● **TASK STATEMENT**
Return, unaltered, every line from the beginning of the material below up to and including the one with "ix.append_array([a, b, c])".
====
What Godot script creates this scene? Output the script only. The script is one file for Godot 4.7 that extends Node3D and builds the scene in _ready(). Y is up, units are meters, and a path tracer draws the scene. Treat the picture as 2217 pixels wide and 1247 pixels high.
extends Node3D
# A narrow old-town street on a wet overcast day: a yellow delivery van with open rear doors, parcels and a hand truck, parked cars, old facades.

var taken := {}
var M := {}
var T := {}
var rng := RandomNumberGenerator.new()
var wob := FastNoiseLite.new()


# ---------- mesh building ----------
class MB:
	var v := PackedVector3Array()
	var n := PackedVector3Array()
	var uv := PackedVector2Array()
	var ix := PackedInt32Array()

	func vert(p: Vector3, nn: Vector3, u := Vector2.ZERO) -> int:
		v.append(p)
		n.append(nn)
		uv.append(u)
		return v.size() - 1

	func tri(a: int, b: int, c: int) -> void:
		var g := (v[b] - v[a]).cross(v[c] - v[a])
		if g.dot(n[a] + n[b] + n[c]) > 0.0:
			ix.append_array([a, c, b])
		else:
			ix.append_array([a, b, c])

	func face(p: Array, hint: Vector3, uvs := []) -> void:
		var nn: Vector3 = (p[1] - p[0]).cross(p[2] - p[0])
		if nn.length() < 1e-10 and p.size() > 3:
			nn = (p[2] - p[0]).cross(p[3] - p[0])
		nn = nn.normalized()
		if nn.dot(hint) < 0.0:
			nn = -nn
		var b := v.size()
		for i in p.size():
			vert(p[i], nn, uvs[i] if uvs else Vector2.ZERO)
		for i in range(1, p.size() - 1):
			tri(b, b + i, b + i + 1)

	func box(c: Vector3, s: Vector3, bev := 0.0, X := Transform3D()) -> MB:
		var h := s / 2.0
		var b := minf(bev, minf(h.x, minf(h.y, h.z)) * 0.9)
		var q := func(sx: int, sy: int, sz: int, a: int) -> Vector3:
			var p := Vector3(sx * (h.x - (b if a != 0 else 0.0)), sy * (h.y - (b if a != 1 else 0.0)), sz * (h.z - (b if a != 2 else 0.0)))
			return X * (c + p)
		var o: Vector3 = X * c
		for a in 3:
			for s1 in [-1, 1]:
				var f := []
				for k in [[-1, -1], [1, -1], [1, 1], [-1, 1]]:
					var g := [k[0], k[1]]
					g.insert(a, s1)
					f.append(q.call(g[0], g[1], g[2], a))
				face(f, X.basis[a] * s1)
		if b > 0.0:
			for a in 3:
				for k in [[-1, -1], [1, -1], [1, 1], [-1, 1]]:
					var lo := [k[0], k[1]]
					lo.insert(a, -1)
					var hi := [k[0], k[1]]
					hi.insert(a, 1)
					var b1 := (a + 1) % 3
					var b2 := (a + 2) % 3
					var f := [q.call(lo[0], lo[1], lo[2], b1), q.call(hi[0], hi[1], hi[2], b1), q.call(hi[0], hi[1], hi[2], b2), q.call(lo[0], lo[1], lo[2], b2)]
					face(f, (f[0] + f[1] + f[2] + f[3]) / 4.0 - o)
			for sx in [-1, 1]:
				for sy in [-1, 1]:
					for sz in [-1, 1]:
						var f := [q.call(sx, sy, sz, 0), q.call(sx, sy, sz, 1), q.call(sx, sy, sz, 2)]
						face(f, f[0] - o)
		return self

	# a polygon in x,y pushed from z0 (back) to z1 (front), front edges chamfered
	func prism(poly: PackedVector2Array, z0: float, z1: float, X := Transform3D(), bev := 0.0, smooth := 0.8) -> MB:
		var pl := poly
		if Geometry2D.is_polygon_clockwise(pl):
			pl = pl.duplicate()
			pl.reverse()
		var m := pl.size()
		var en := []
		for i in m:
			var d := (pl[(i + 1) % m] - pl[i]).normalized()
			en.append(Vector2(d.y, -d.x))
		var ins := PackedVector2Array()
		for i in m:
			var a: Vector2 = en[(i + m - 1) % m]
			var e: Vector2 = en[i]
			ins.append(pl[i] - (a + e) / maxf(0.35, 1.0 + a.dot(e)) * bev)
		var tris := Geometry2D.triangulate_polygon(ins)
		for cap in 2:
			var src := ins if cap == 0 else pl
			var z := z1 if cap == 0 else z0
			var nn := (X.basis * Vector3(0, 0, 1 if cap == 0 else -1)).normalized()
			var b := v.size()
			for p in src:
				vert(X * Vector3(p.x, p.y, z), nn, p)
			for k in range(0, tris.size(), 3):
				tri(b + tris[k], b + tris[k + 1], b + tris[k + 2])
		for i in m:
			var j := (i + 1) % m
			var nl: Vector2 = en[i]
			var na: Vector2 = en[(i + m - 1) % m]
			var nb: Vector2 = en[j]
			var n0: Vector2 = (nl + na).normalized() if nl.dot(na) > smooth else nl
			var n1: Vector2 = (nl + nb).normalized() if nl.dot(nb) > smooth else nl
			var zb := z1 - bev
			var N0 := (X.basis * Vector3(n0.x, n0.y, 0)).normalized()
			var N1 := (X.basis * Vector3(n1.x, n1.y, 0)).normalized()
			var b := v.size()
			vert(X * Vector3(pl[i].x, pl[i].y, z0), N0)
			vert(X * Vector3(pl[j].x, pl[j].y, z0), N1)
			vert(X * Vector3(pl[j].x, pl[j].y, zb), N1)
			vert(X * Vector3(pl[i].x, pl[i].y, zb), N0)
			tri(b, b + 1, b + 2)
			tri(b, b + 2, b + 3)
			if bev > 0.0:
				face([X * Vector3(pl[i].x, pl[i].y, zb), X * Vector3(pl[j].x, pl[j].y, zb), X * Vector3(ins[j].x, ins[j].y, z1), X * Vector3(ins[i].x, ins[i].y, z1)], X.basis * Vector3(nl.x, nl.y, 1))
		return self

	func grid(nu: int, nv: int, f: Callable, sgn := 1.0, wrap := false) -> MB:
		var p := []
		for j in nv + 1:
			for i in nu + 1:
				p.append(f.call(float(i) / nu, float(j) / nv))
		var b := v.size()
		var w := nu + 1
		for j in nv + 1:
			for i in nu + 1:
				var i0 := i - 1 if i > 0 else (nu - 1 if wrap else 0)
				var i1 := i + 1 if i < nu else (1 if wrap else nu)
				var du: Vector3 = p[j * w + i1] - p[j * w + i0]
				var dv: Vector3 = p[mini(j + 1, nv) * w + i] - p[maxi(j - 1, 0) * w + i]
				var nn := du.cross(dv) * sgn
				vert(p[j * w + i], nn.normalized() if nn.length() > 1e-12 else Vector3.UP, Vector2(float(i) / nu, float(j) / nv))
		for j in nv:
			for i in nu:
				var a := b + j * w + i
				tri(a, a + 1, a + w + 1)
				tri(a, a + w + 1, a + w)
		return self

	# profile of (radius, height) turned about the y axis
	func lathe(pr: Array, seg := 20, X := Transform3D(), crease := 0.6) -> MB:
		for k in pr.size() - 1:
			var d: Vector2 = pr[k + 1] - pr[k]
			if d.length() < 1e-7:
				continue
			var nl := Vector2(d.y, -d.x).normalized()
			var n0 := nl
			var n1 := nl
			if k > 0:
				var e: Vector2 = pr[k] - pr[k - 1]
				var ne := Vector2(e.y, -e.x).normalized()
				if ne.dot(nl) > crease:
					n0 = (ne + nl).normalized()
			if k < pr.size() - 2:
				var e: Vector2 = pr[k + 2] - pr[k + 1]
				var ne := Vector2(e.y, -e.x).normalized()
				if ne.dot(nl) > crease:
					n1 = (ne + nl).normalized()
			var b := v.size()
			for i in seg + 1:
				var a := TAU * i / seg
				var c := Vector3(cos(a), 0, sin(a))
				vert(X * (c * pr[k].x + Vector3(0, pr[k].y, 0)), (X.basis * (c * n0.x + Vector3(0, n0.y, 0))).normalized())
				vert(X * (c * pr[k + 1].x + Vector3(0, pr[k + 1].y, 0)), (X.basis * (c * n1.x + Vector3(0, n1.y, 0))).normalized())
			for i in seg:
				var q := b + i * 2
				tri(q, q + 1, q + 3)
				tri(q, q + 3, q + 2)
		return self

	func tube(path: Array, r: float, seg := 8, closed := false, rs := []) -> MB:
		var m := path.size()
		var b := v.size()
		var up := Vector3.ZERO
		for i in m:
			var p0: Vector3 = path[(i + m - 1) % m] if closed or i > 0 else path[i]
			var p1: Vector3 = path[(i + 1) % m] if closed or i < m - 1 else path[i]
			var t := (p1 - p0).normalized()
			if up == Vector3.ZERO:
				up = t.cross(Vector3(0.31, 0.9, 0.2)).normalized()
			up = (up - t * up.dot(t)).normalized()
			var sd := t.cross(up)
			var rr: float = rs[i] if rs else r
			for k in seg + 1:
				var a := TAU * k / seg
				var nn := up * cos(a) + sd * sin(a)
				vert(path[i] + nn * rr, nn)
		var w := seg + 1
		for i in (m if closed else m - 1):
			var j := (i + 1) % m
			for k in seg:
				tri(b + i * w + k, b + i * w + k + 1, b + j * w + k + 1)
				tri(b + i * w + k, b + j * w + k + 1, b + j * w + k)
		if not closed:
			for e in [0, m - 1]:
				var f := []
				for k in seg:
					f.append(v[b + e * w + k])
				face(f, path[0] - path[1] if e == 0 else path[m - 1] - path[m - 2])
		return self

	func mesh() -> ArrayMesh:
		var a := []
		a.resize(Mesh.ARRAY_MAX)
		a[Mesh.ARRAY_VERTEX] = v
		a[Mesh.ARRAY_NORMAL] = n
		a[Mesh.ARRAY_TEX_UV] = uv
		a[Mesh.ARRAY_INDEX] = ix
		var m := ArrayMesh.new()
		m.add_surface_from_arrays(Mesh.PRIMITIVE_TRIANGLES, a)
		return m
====
● **RESULT FOR THIS TASK**
What Godot script creates this scene? Output the script only. The script is one file for Godot 4.7 that extends Node3D and builds the scene in _ready(). Y is up, units are meters, and a path tracer draws the scene. Treat the picture as 2217 pixels wide and 1247 pixels high.
extends Node3D
# A narrow old-town street on a wet overcast day: a yellow delivery van with open rear doors, parcels and a hand truck, parked cars, old facades.

var taken := {}
var M := {}
var T := {}
var rng := RandomNumberGenerator.new()
var wob := FastNoiseLite.new()


# ---------- mesh building ----------
class MB:
	var v := PackedVector3Array()
	var n := PackedVector3Array()
	var uv := PackedVector2Array()
	var ix := PackedInt32Array()

	func vert(p: Vector3, nn: Vector3, u := Vector2.ZERO) -> int:
		v.append(p)
		n.append(nn)
		uv.append(u)
		return v.size() - 1

	func tri(a: int, b: int, c: int) -> void:
		var g := (v[b] - v[a]).cross(v[c] - v[a])
		if g.dot(n[a] + n[b] + n[c]) > 0.0:
			ix.append_array([a, c, b])
		else:
			ix.append_array([a, b, c])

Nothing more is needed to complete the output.